I'm sure this is a common problem, is there some sort of package or function that can try all these possibilities (Brute force),show them and then maybe even sorts them by p-value?
You can use the function rcorr from the package Hmisc.
Using the same demo data from Richie:
m <- 40
n <- 80
the_data <- as.data.frame(replicate(m, runif(n), simplify = FALSE))
colnames(the_data) <- c("y", paste0("x", seq_len(m - 1)))
Then:
library(Hmisc)
correlations <- rcorr(as.matrix(the_data))
To access the p-values:
correlations$P
To visualize you can use the package corrgram
library(corrgram)
corrgram(the_data)
Which will produce:
In order to print a list of the significant correlations (p < 0.05), you can use the following.
Using the same demo data from #Richie:
m <- 40
n <- 80
the_data <- as.data.frame(replicate(m, runif(n), simplify = FALSE))
colnames(the_data) <- c("y", paste0("x", seq_len(m - 1)))
Install Hmisc
install.packages("Hmisc")
Import library and find the correlations (#Carlos)
library(Hmisc)
correlations <- rcorr(as.matrix(the_data))
Loop over the values printing the significant correlations
for (i in 1:m){
for (j in 1:m){
if ( !is.na(correlations$P[i,j])){
if ( correlations$P[i,j] < 0.05 ) {
print(paste(rownames(correlations$P)[i], "-" , colnames(correlations$P)[j], ": ", correlations$P[i,j]))
}
}
}
}
Warning
You should not use this for drawing any serious conclusion; only useful for some exploratory analysis and formulate hypothesis. If you run enough tests, you increase the probability of finding some significant p-values by random chance: https://www.xkcd.com/882/. There are statistical methods that are more suitable for this and that do do some adjustments to compensate for running multiple tests, e.g. https://en.wikipedia.org/wiki/Bonferroni_correction.
Here's some sample data for reproducibility.
m <- 40
n <- 80
the_data <- as.data.frame(replicate(m, runif(n), simplify = FALSE))
colnames(the_data) <- c("y", paste0("x", seq_len(m - 1)))
You can calculate the correlation between two columns using cor. This code loops over all columns except the first one (which contains our response), and calculates the correlation between that column and the first column.
correlations <- vapply(
the_data[, -1],
function(x)
{
cor(the_data[, 1], x)
},
numeric(1)
)
You can then find the column with the largest magnitude of correlation with y using:
correlations[which.max(abs(correlations))]
So knowing which variables are correlated which which other variables can be interesting, but please don't draw any big conclusions from this knowledge. You need to have a proper think about what you are trying to understand, and which techniques you need to use. The folks over at Cross Validated can help.

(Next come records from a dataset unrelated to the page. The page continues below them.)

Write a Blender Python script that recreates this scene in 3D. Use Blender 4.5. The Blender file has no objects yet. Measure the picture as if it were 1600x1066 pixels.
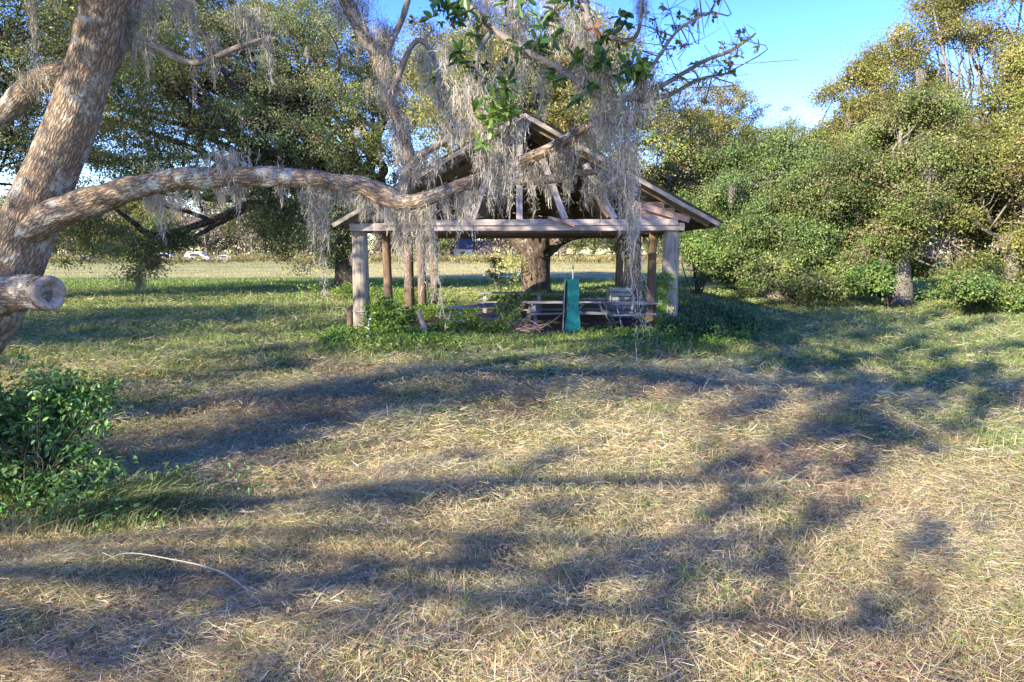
import bpy, math
import numpy as np
from mathutils import Vector, Matrix

R = np.random.default_rng(11)
S = bpy.context.scene
COL = S.collection
PI = math.pi

# ------------------------------------------------------------------ camera geometry
F = 1067.0; HC = 2.35; HOR = 392.0
PITCH = math.atan((533 - HOR) / F)
CP, SP = math.cos(PITCH), math.sin(PITCH)
def pt(px, py, d):
    """Point in the place seen at photo pixel (px,py), d metres ahead of the camera."""
    a = (px - 800) / F; b = (533 - py) / F
    v = np.array([a, CP + b * SP, -SP + b * CP])
    return np.array([0, 0, HC]) + v * (d / v[1])
def gx(px, d): return (px - 800) / F * d * 1.008
SUN_AZ = math.radians(44); SUN_EL = math.radians(23)

# ------------------------------------------------------------------ numpy noise
def _h(ix, iy, iz, s):
    n = (ix * 374761393 + iy * 668265263 + iz * 2147483647 + s * 974634777) & 0xffffffff
    n = ((n ^ (n >> 13)) * 1274126177) & 0xffffffff
    n = ((n ^ (n >> 16)) * 2246822519) & 0xffffffff
    return ((n ^ (n >> 15)) & 0xffffff) / float(0xffffff)
def vn(x, y, z=None, s=0):
    x = np.asarray(x, float); y = np.asarray(y, float)
    z = np.zeros_like(x) if z is None else np.asarray(z, float)
    ix, iy, iz = (np.floor(q).astype(np.int64) for q in (x, y, z))
    fx, fy, fz = x - ix, y - iy, z - iz
    fx, fy, fz = (q * q * (3 - 2 * q) for q in (fx, fy, fz))
    r = 0
    for dx in (0, 1):
        for dy in (0, 1):
            for dz in (0, 1):
                r = r + _h(ix + dx, iy + dy, iz + dz, s) * (fx if dx else 1 - fx) * (fy if dy else 1 - fy) * (fz if dz else 1 - fz)
    return r
def fbm(x, y, s=0, o=4):
    r = 0; a = .5; t = 0
    for i in range(o):
        r = r + a * vn(np.asarray(x) * 2 ** i, np.asarray(y) * 2 ** i, None, s + i); t += a; a *= .5
    return r / t
def sm(a, b, x):
    t = np.clip((x - a) / (b - a), 0, 1); return t * t * (3 - 2 * t)

def H(x, y):
    x = np.asarray(x, float); y = np.asarray(y, float)
    d = np.hypot(x, y)
    near = 1 - sm(18, 60, d)
    # mown windrows running up and to the right, plus lumps
    w = vn((x * .62 - y * .78) * .9, (x * .78 + y * .62) * .22, None, 5) - .5
    h = near * (.22 * w + .20 * (fbm(x * .9, y * .9, 3, 3) - .5) + .05 * (vn(x * 4.2, y * 4.2, None, 8) - .5))
    h = h + (1 - near) * .0
    px0 = sm(14.5, 17.5, y) * (1 - sm(31, 34, y)) * sm(-7, -4.5, x) * (1 - sm(4.5, 8, x))
    return h * (1 - px0)

def greenness(x, y):
    """0 dry straw ... 1 green sward, over the meadow."""
    d = np.hypot(x, y)
    n = fbm(x * .35, y * .35, 21, 4)
    n2 = fbm(x * 1.3, y * 1.3, 25, 3)
    g = .40 + .85 * (n - .5) + .9 * (n2 - .5)
    g += .62 * sm(11, 18, y) + .42 * sm(2.6, 6.5, x - .12 * y) + .24 * sm(2.5, 6.5, -x - .18 * y)
    g -= .38 * (1 - sm(5, 10.5, y))
    g -= .95 * sm(56, 63, y + 5 * (fbm(x * .12, y * .3, 40, 2) - .5)) - .25 * sm(80, 110, y) * fbm(x * .05, y * .1, 41, 3)
    return np.clip(g, 0, 1)

# ------------------------------------------------------------------ mesh builder
class MB:
    def __init__(s): s.v = []; s.q = []; s.t = []; s.c = []; s.b = []; s.n = 0
    def add(s, v, q=None, t=None, col=None, bark=None):
        v = np.asarray(v, float).reshape(-1, 3)
        if q is not None and len(q): s.q.append(np.asarray(q, np.int64).reshape(-1, 4) + s.n)
        if t is not None and len(t): s.t.append(np.asarray(t, np.int64).reshape(-1, 3) + s.n)
        if col is not None: s.c.append(np.broadcast_to(np.asarray(col, float), v.shape))
        if bark is not None: s.b.append(np.asarray(bark, float))
        s.v.append(v); s.n += len(v)
    def mesh(s, name, mat, smooth=False, off=None):
        me = bpy.data.meshes.new(name)
        v = np.concatenate(s.v)
        if off is not None: v = v - np.asarray(off)
        q = np.concatenate(s.q) if s.q else np.zeros((0, 4), np.int64)
        t = np.concatenate(s.t) if s.t else np.zeros((0, 3), np.int64)
        me.vertices.add(len(v)); me.vertices.foreach_set('co', v.astype(np.float32).ravel())
        me.loops.add(q.size + t.size)
        me.loops.foreach_set('vertex_index', np.concatenate([q.ravel(), t.ravel()]).astype(np.int32))
        me.polygons.add(len(q) + len(t))
        ls = np.concatenate([np.arange(len(q)) * 4, q.size + np.arange(len(t)) * 3]).astype(np.int32)
        me.polygons.foreach_set('loop_start', ls)
        me.polygons.foreach_set('loop_total', np.concatenate([np.full(len(q), 4), np.full(len(t), 3)]).astype(np.int32))
        me.polygons.foreach_set('use_smooth', np.full(len(q) + len(t), smooth))
        if s.c:
            c = np.concatenate(s.c); a = me.attributes.new('tint', 'FLOAT_COLOR', 'POINT')
            a.data.foreach_set('color', np.concatenate([c, np.ones((len(c), 1))], 1).astype(np.float32).ravel())
        if s.b:
            b = np.concatenate(s.b); a = me.attributes.new('grain', 'FLOAT_VECTOR', 'POINT')
            a.data.foreach_set('vector', b.astype(np.float32).ravel())
        me.update(calc_edges=True)
        me.materials.append(mat)
        return me
    def build(s, name, mat, parent=None, smooth=False, loc=None):
        off = parent['_loc'] if parent is not None else loc
        o = bpy.data.objects.new(name, s.mesh(name, mat, smooth, off)); COL.objects.link(o)
        if parent is not None: o.parent = parent
        elif loc is not None: o.location = tuple(loc)
        o['_loc'] = list(map(float, off)) if off is not None else [0, 0, 0]
        return o
def sub(mb, name, mat, part, smooth=False):
    return mb.build(name, mat, part, smooth)
def tag(o, label, cat, group=None):
    o['label'] = label; o['category'] = cat
    if group: o['group'] = group
    return o
def thing(name, label, cat, loc, group=None):
    o = bpy.data.objects.new(name, None); COL.objects.link(o); o.empty_display_size = .2
    o.location = tuple(map(float, loc)); o['_loc'] = list(map(float, loc))
    return tag(o, label, cat, group)
def copy_tree(o, loc=None, rz=0, sc=1, parent=None):
    c = o.copy(); COL.objects.link(c)
    if parent is not None: c.parent = parent
    else: c.location = loc; c.rotation_euler = (0, 0, rz); c.scale = (sc, sc, sc)
    for ch in list(o.children): copy_tree(ch, parent=c)
    return c

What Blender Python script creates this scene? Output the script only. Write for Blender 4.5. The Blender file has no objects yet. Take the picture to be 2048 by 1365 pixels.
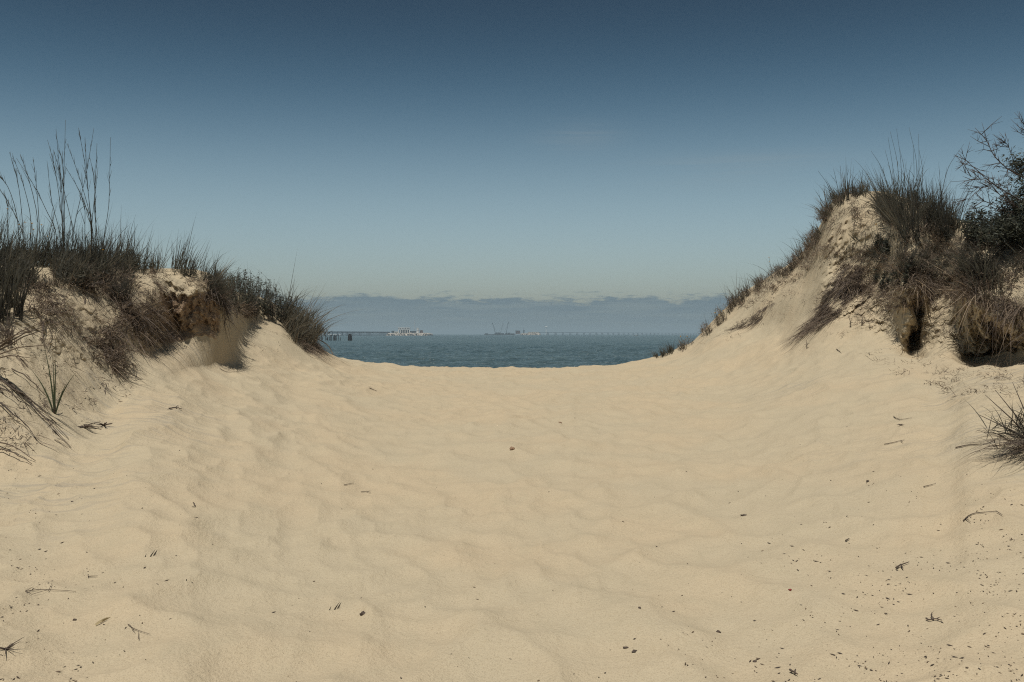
import bpy, math
import numpy as np

rng = np.random.default_rng(7)
S = bpy.context.scene
COL = S.collection
R = math.radians

# ------------------------------------------------------------------ camera
F = 1991.0                 # focal length in pixels of the 2048 px wide photograph
EYE = 1.6
HOR = 668.5                # horizon row
CX = 1024.0
cam = bpy.data.cameras.new('camera')
cam.lens = 35.0; cam.sensor_width = 36.0; cam.sensor_fit = 'HORIZONTAL'
cam.shift_y = -(682.5 - HOR) / 2048.0
cam.clip_start = 0.05; cam.clip_end = 120000.0
cam_o = bpy.data.objects.new('camera', cam)
cam_o.location = (0, 0, EYE); cam_o.rotation_euler = (R(90), 0, 0)
COL.objects.link(cam_o); S.camera = cam_o

# ------------------------------------------------------------------ light
SUN_EL, SUN_AZ = 71.0, -158.0   # high, behind the camera and to its left
sun = bpy.data.lights.new('sun', 'SUN')
sun.energy = 3.75; sun.angle = R(0.55); sun.color = (1.0, 0.955, 0.86)
sun_o = bpy.data.objects.new('sun', sun)
# lamp shines along its -Z : from (sin az, cos az) side towards the camera
sun_o.rotation_euler = (R(-(90 - SUN_EL)), 0, R(-SUN_AZ))
COL.objects.link(sun_o)

S.view_settings.view_transform = 'Standard'
S.view_settings.look = 'None'
S.view_settings.exposure = 0.0
S.view_settings.gamma = 1.0
S.cycles.max_bounces = 6
S.cycles.diffuse_bounces = 2
S.cycles.glossy_bounces = 2
S.cycles.transmission_bounces = 4
S.cycles.volume_bounces = 0
S.cycles.use_denoising = False
S.cycles.pixel_filter_type = 'BLACKMAN_HARRIS'; S.cycles.filter_width = 1.15

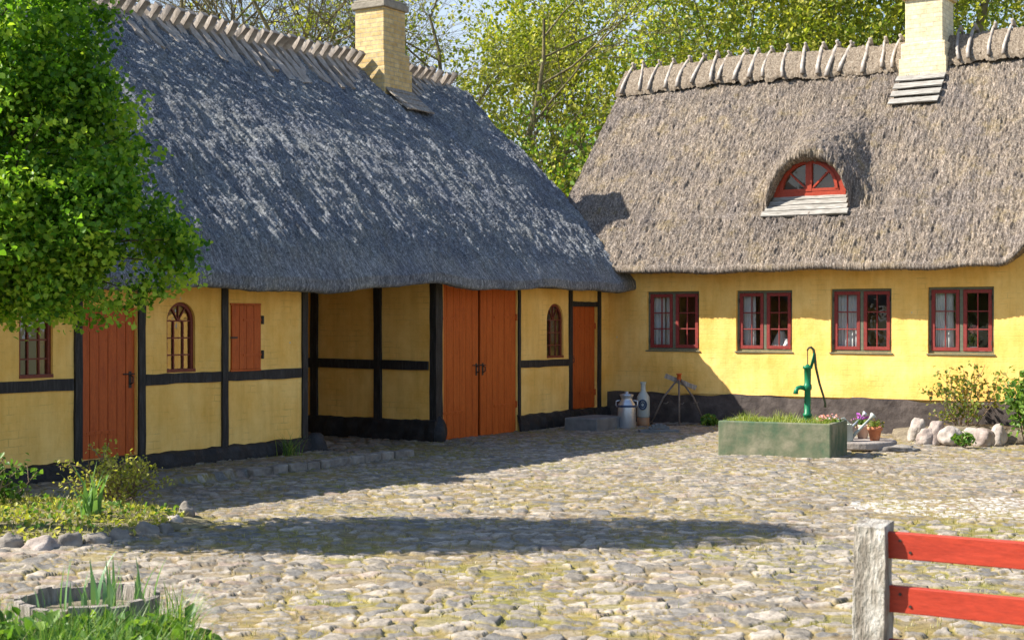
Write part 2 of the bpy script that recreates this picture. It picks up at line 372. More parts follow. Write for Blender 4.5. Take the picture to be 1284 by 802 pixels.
def blade_mesh(name, base, h, w, mat, parent=None, lean=.4, rg=nrg, seg=3, tint=None, dirs=None):
    n = len(base); base = np.asarray(base); h = np.asarray(h).reshape(-1, 1)*np.ones((n, 1)); w = np.asarray(w).reshape(-1, 1)*np.ones((n, 1))
    a = rg.uniform(0, 2*np.pi, n) if dirs is None else dirs
    d = np.stack([np.cos(a), np.sin(a), np.zeros(n)], 1); sd = np.stack([-np.sin(a), np.cos(a), np.zeros(n)], 1)
    ln = (lean*rg.uniform(.2, 1.3, (n, 1)))
    rows = []
    for i in range(seg+1):
        k = i/seg; c = base + np.array((0, 0, 1.))*h*k*(1-.35*ln*k) + d*h*ln*k*k
        ww = w*(1-k)**.7 if i < seg else w*.06
        if i == 0: ww = w*.7
        rows += [c-sd*ww*.5, c+sd*ww*.5]
    V = np.stack(rows, 1).reshape(-1, 3); m = 2*(seg+1); i0 = np.arange(n)[:, None]*m
    Fq = np.concatenate([i0+np.array([[2*i, 2*i+1, 2*i+3, 2*i+2]]) for i in range(seg)], 0)
    t = rg.uniform(0, 1, n) if tint is None else np.clip(tint+rg.uniform(-.2, .2, n), 0, 1)
    return np_mesh(name, V, Fq, mat, parent, attrs={'tint': ('FLOAT', np.repeat(t, m))})

def grow(p, d, L, r, depth, rg, out, tips, spread=.8, wander=.25, grav=.05, kids=(4, 6), lenk=(.5, .75), stop=.006, minl=.25):
    n = 6 if depth > 2 else 4
    pts = [p.copy()]; rr = [r]; q = p.copy(); dd = d.normalized()
    for i in range(n):
        dd = (dd + Vector((rg.gauss(0, wander), rg.gauss(0, wander), rg.gauss(0, wander)+grav))*.5).normalized()
        q = q + dd*(L/n); pts.append(q.copy()); rr.append(max(r*(1-.72*(i+1)/n), .004))
    out.append((pts, rr))
    if depth == 0:
        tips += [pts[-1], pts[-2], pts[len(pts)//2]]; return
    if depth <= 1: tips += [pts[-1], pts[-3]]
    for k in range(rg.randint(*kids)):
        f = rg.uniform(.25, 1.0); i = min(int(f*n), n-1); b = pts[i].lerp(pts[i+1], f*n-i)
        ax = (pts[i+1]-pts[i]).normalized(); s = Vector((rg.gauss(0, 1), rg.gauss(0, 1), rg.gauss(.1, .8)))
        s = (s-ax*s.dot(ax)).normalized(); nd_ = (ax*(1-spread*.45)+s*spread*rg.uniform(.6, 1.1)).normalized()
        l2 = L*rg.uniform(*lenk)
        if l2 < minl: l2 = minl
        grow(b, nd_, l2, max(rr[i]*rg.uniform(.45, .65), .005), depth-1, rg, out, tips, spread, wander, grav, kids, lenk)
def branches(name, out, mat, parent):
    m = MB()
    for pts, rr in out:
        m.tube(pts, rr, 8 if rr[0] > .08 else (5 if rr[0] > .025 else 3), cap=False)
    return m.build(name, mat, parent, smooth=True)

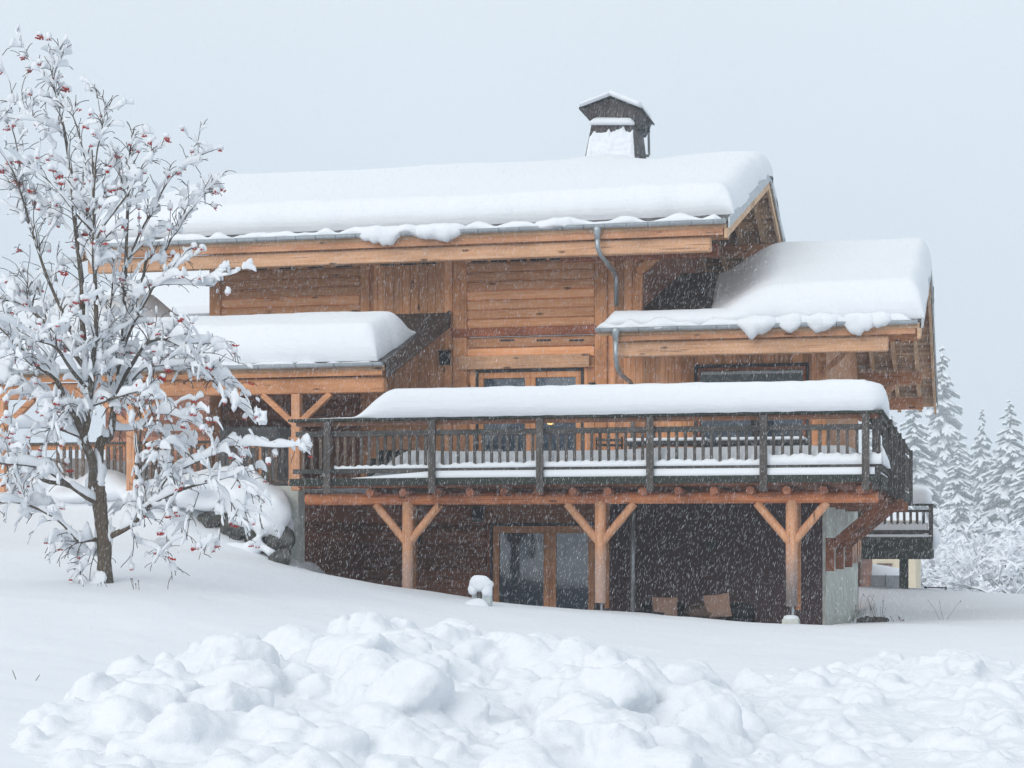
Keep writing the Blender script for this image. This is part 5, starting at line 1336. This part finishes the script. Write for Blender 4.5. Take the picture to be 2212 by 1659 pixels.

If you are trying to predict y using only one variable than you have to take the one that is mainly correlated with y.
To do this just use the command which.max(abs(cor(x,y))). If you want to use more than one variable in your model then you have to consider something like the lasso estimator
One option is to run a correlation matrix:
cor_result=cor(data)
write.csv(cor_result, file="cor_result.csv")
This correlates all the variables in the file against each other and outputs a matrix.